Sesungguhnya, pribadi Yesus tidak terpisahkan, bahkan
identik, dengan Firman-Nya. Apa yang ada di benak
Yohanes ketika ia memperkenalkan Firman? Yohanes
meminjam sebuah gambaran dari Perjanjian Lama, dimana
Firman memiliki kuasa penciptaan (Kejadian 1:3,9, Mazmur
33:6) dan lewat Firman-Nya, Tuhan berkomunikasi secara
pribadi dengan umat-Nya (Kejadian 15:1). Bukan suatu
kebetulan jika Yohanes yang sama, di dalam Kitab Wahyu
menulis tentang hubungan pribadi antara Tuhan dengan
ketujuh jemaat-Nya (Wahyu 2-3). Ketujuh jemaat ini
tentunya adalah jemaat yang telah ditebus dengan
darah-Nya dan diselamatkan hanya oleh kasih karunia
lewat iman. Hubungan ini digambarkan terjadi lewat
serangkaian Firman, yang meliputi baik pujian maupun
teguran dan bahkan ‘ancaman’ dan ditutup dengan sebuah
perintah “Siapa bertelinga, hendaklah ia mendengarkan
apa yang dikatakan Roh kepada jemaat-jemaat” (Wahyu 2:7,
11, 17, 29; 3:6, 13, 22). Bagaimana mungkin para
pengajar hyper grace bisa memisahkan hubungan pribadi (dengan
Yesus) dari perintah dan ketetapan-Nya? Tidakkah dengan
demikian mereka sedang menawarkan sebuah pola hidup
anarkis? (Menurut Kamus Merriam-Webster, ‘anarkis’

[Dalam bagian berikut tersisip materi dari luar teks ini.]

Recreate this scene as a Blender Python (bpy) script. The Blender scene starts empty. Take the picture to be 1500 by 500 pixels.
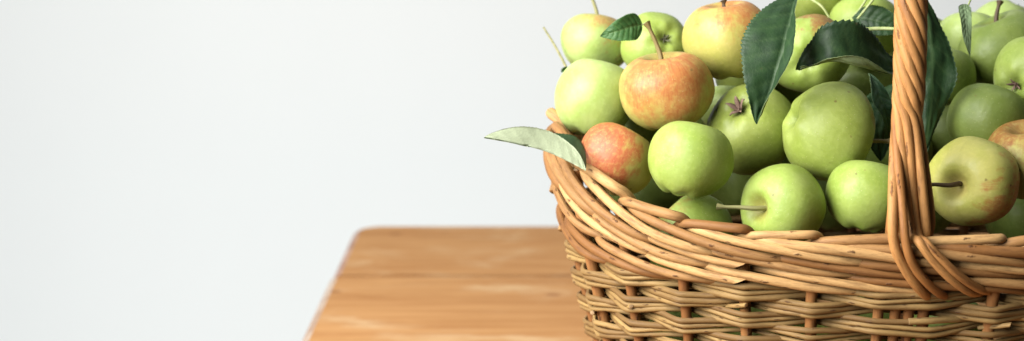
import bpy, math, random
import numpy as np
from mathutils import Vector, noise

random.seed(7)
rng = np.random.default_rng(7)
sc = bpy.context.scene
COL = sc.collection

# ------------------------------------------------------------------ camera
F = 2400.0                       # focal length in photo pixels (photo 1500 x 500)
PITCH = math.atan(410.0 / F)
FRONT_Y = 1.14                   # depth of the near rim
RIM_Z = 0.204                    # height of the near rim above the table
_fw = np.array([0, math.cos(PITCH), -math.sin(PITCH)])
_up = np.array([0, math.sin(PITCH), math.cos(PITCH)])
_rt = np.array([1.0, 0, 0])
def _ray(px, py): return _fw + _rt * (px - 750) / F + _up * (250 - py) / F
_r = _ray(1320, 336)
CAM_H = RIM_Z - _r[2] / _r[1] * FRONT_Y
EYE = np.array([0, 0, CAM_H])
def at(px, py, Y):               # the point at depth Y that the photo shows at (px, py)
    d = _ray(px, py); return EYE + d * (Y / d[1])
def on_table(px, py):
    d = _ray(px, py); return EYE + d * (-CAM_H / d[2])
def sdir(r, u, t):               # right / up / towards the lens -> world direction
    v = _rt * r + _up * u - _fw * t
    return v / np.linalg.norm(v)

cam = bpy.data.cameras.new('camera')
cam.sensor_width = 36.0
cam.lens = 36.0 * F / 1500
cam.clip_start = 0.01; cam.clip_end = 100
cam.dof.use_dof = True
cam.dof.focus_distance = 1.19
cam.dof.aperture_fstop = 5.0
co = bpy.data.objects.new('camera', cam); COL.objects.link(co)
co.location = EYE; co.rotation_euler = (math.pi / 2 - PITCH, 0, 0)
sc.camera = co

# ------------------------------------------------------------------ light
w = bpy.data.worlds.new('World'); sc.world = w; w.use_nodes = True
w.node_tree.nodes['Background'].inputs[0].default_value = (0.80, 0.92, 1.0, 1)
w.node_tree.nodes['Background'].inputs[1].default_value = 0.03

def area(name, loc, target, sx, sy, power, color):
    l = bpy.data.lights.new(name, 'AREA'); l.shape = 'RECTANGLE'; l.size = sx; l.size_y = sy
    l.energy = power; l.color = color
    o = bpy.data.objects.new(name, l); COL.objects.link(o); o.location = loc
    o.rotation_euler = (Vector(target) - Vector(loc)).to_track_quat('-Z', 'Y').to_euler()
    return o
area('window_light', (-0.83, 0.62, 0.84), (0.24, 1.24, 0.22), 1.15, 1.1, 63, (1.0, 0.985, 0.96))
area('wall_fill', (-0.30, 1.72, 2.3), (-0.3, 2.75, -0.1), 4.6, 0.6, 24, (0.965, 1.0, 1.01))  # unseen fill lamp added overhead to brighten the wall
area('low_wall_fill', (-0.3, 1.75, -0.85), (-0.3, 2.75, -0.1), 4.0, 0.4, 14.0, (0.965, 1.0, 1.01))  # second unseen fill, added below the table top to even out the wall

vs = sc.view_settings
vs.view_transform = 'Standard'; vs.look = 'None'; vs.gamma = 1; vs.use_curve_mapping = False
vs.exposure = 0.0
sc.cycles.diffuse_bounces = 1

# ------------------------------------------------------------------ helpers
class MB:
    def __init__(s): s.v = []; s.f = []; s.uv = []; s.t = []; s.m = []; s.n = 0; s.smooth = []
    def add(s, verts, faces, uvs, tint, mats=None, smooth=True):
        s.v.append(np.asarray(verts, float)); b = s.n
        for i, f in enumerate(faces):
            s.f.append([b + j for j in f]); s.m.append(mats[i] if mats else 0); s.smooth.append(smooth)
        s.uv.append(np.asarray(uvs, float))
        t = np.asarray(tint, float)
        s.t.append(np.full(len(verts), t) if t.ndim == 0 else t)
        s.n += len(verts)
    def build(s, name, mats, parent=None):
        me = bpy.data.meshes.new(name)
        V = np.concatenate(s.v); me.from_pydata(V.tolist(), [], s.f)
        uvl = me.uv_layers.new(name='UVMap'); UV = np.concatenate(s.uv)
        li = np.empty(len(me.loops), int); me.loops.foreach_get('vertex_index', li)
        uvl.data.foreach_set('uv', UV[li].ravel())
        a = me.attributes.new('tint', 'FLOAT', 'POINT'); a.data.foreach_set('value', np.concatenate(s.t))
        me.polygons.foreach_set('use_smooth', s.smooth); me.polygons.foreach_set('material_index', s.m)
        for m in (mats if isinstance(mats, (list, tuple)) else [mats]): me.materials.append(m)
        me.update()
        o = bpy.data.objects.new(name, me); COL.objects.link(o)
        if parent: o.parent = parent
        return o

def spline(pts, n):              # Catmull-Rom through pts, n samples, roughly even
    P = np.asarray(pts, float)
    P = np.vstack([2 * P[0] - P[1], P, 2 * P[-1] - P[-2]])
    out = []
    for u in np.linspace(0, len(P) - 3 - 1e-9, n):
        i = int(u); t = u - i; a, b, c, d = P[i:i + 4]
        out.append(0.5 * (2 * b + (c - a) * t + (2 * a - 5 * b + 4 * c - d) * t * t + (3 * b - a - 3 * c + d) * t ** 3))
    return np.array(out)

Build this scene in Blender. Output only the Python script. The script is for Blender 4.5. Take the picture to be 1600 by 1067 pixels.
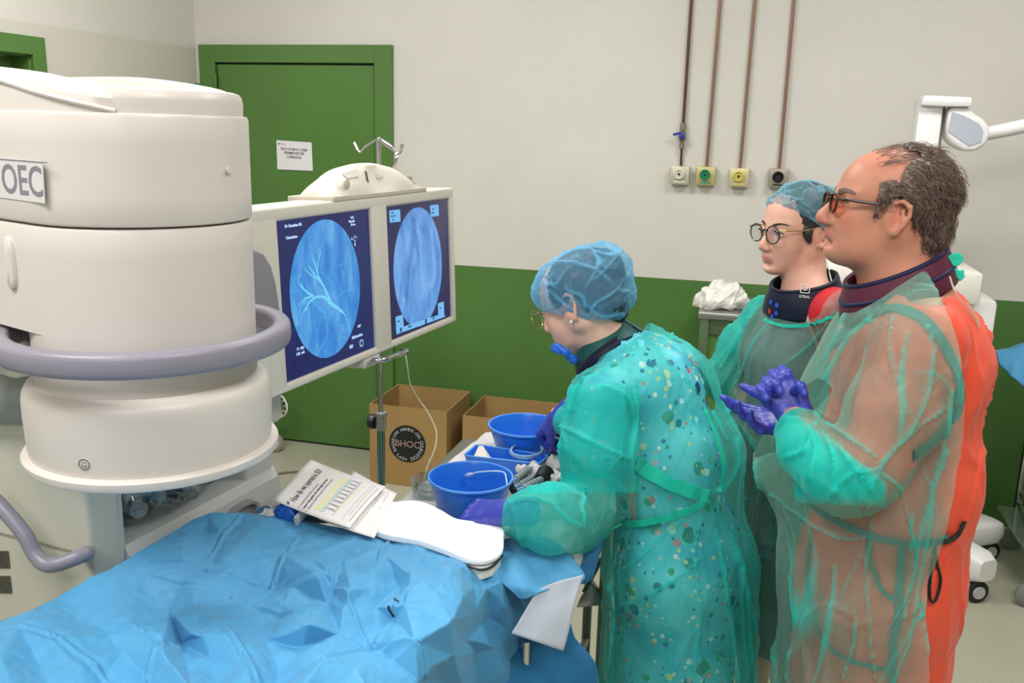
import bpy, bmesh, math, random
import numpy as np
from mathutils import Vector, Matrix
from mathutils.bvhtree import BVHTree
random.seed(7)
S = bpy.context.scene
COL = S.collection
for o in list(bpy.data.objects):
    bpy.data.objects.remove(o)

# ------------------------------------------------------------ camera
CH, FP = 1.75, 1420.037
YAW, PITCH, ROLL = -0.258429557, 0.228449038, 0.0254594441
def _axes():
    cy, sy, cp, sp = math.cos(YAW), math.sin(YAW), math.cos(PITCH), math.sin(PITCH)
    f = np.array([sy*cp, cy*cp, -sp]); r = np.array([cy, -sy, 0.0]); u = np.cross(r, f)
    cr, sr = math.cos(ROLL), math.sin(ROLL)
    return cr*r + sr*u, -sr*r + cr*u, f
CR, CU, CF = _axes()
CAM = np.array([0, 0, CH])
cam = bpy.data.cameras.new('camera'); camo = bpy.data.objects.new('camera', cam); COL.objects.link(camo)
cam.sensor_width = 36; cam.lens = 36*FP/1600; cam.clip_start = 0.02
m = Matrix(((CR[0], CU[0], -CF[0], 0), (CR[1], CU[1], -CF[1], 0), (CR[2], CU[2], -CF[2], CH), (0, 0, 0, 1)))
camo.matrix_world = m
S.camera = camo
# ------------------------------------------------------------ world, lamps, exposure
w = bpy.data.worlds.new('world'); S.world = w; w.use_nodes = True
bg = w.node_tree.nodes['Background']; bg.inputs[0].default_value = (0.93, 0.96, 1.0, 1); bg.inputs[1].default_value = 0.42
S.view_settings.view_transform = 'Standard'; S.view_settings.look = 'None'
S.view_settings.exposure = 0.0; S.view_settings.gamma = 1.0; S.view_settings.use_curve_mapping = False
def area(name, loc, sx, sy, power, col=(1, 0.985, 0.975)):
    l = bpy.data.lights.new(name, 'AREA'); l.shape = 'RECTANGLE'; l.size = sx; l.size_y = sy; l.energy = power; l.color = col
    o = bpy.data.objects.new(name, l); COL.objects.link(o); o.location = loc
    return o
CEIL = 3.2
for (x, y), e in zip([(-1.6, 0.2), (0.9, 0.2), (-1.6, 2.6), (0.9, 2.6), (-0.3, -1.6)], (52, 40, 50, 37, 44)):
    area('ceiling_panel_lamp', (x, y, CEIL - 0.03), 1.2, 0.6, e)

# ------------------------------------------------------------ pixel rays -> points at real depths
def ray(x, y): return CF + CR*((x-800)/FP) - CU*((y-533.5)/FP)
def Pd(x, y, d): return CAM + ray(x, y)*d
def Pz(x, y, z):
    v = ray(x, y); return CAM + v*((z-CH)/v[2])
def Pw(x, y, Y):
    v = ray(x, y); return CAM + v*(Y/v[1])
def Pn(x, y, p0, n):
    v = ray(x, y); n = np.asarray(n, float); return CAM + v*(((np.asarray(p0)-CAM)@n)/(v@n))
def Dep(P): return float((np.asarray(P)-CAM)@CF)
V = lambda *a: np.array(a, float)
def nrm(v):
    v = np.asarray(v, float); return v/np.linalg.norm(v)

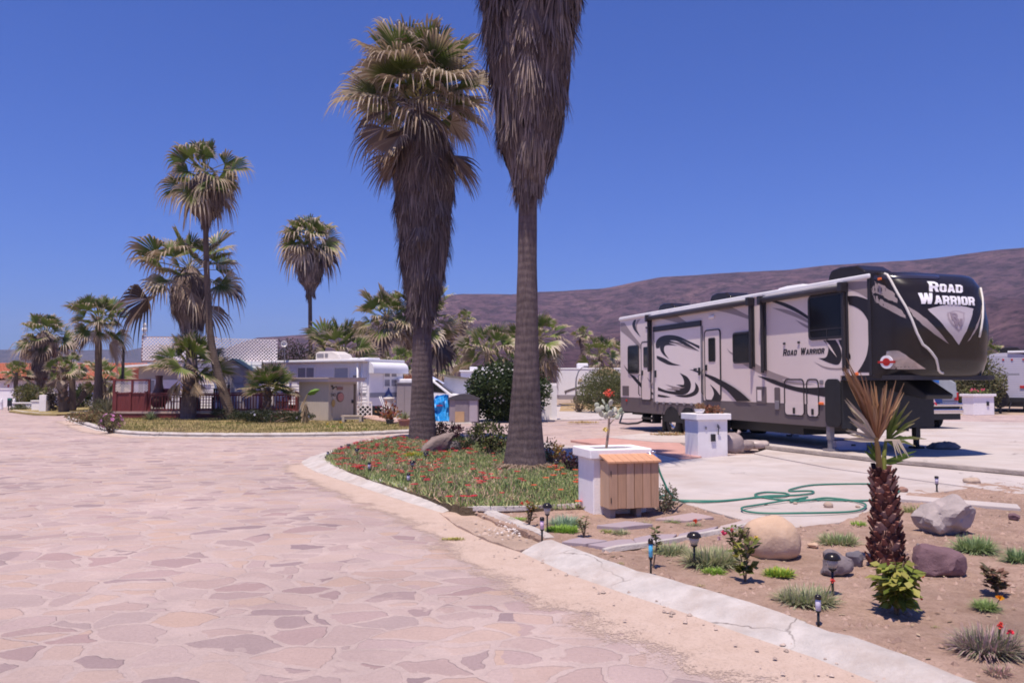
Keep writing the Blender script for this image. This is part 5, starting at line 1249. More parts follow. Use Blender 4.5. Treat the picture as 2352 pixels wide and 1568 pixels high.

berarti: “tidak mengikuti atau memiliki hukum atau
aturan: liar dan tidak terkendalikan”).
Pada hakikatnya, hubungan pribadi dengan Tuhan terjadi
dan dimungkinkan ketika umat Tuhan meresponi Firman-Nya,
perintah dan ketetapan-Nya. Karena itulah, Yohanes
kembali menulis di dalam suratnya: “Dan inilah tandanya,
bahwa kita mengenal Allah, yaitu jikalau kita menuruti
perintah-perintah-Nya. Barangsiapa berkata: Aku mengenal
Dia, tetapi ia tidak menuruti perintah-perintah-Nya, ia
adalah seorang pendusta dan di dalamnya tidak ada
kebenaran. Tetapi barangsiapa menuruti firman-Nya, di
dalam orang itu sungguh sudah sempurna kasih Allah;
dengan itulah kita ketahui, bahwa kita ada di dalam Dia”
(1 Yohanes 2:3-5). “Jikalau kamu menuruti perintah-Ku,
kamu akan tinggal di dalam kasih-Ku, seperti Aku
menuruti perintah Bapa-Ku dan tinggal di dalam kasih-Nya”
(Yohanes 15:10).
1 Yohanes 2:5 dengan jelas menyatakan bahwa kasih Allah
(atau kasih kepada Allah, dalam terjemahan NIV) menjadi
sempurna ketika kasih itu menggerakkan kita ke dalam
ketaatan. Kasih kepada Allah sesungguhnya bukan hanya
sekedar perasaan, akan tetapi juga sebuah respon moral.
Perlu juga ditekankan bahwa ketaatan dan respon moral
yang diminta Yohanes bukanlah tindakan sesaat. Kata
‘menuruti’ pada ayat ini, dalam bahasa aslinya memakai
bentuk tata bahasa yang berarti suatu tindakan yang
dilakukan terus-menerus. Dengan demikian, ayat ini dapat
dibaca seperti ini: “Tetapi barangsiapa terus-menerus
menuruti firman-Nya, di dalam orang itu sungguh sempurna
kasih (kepada) Allah”.
Kita-lah Yohanes-Yohanes di akhir zaman, yang intim
dengan Yesus (Yohanes 13:23,25), yang terus-menerus
melakukan perintah-Nya karena kasih (Yohanes 15:10), dan
yang tetap takut dan gentar akan Dia (Wahyu 1:17).
MARANATHA!
“Firman dan Allah adalah pribadi yang tidak terpisahkan.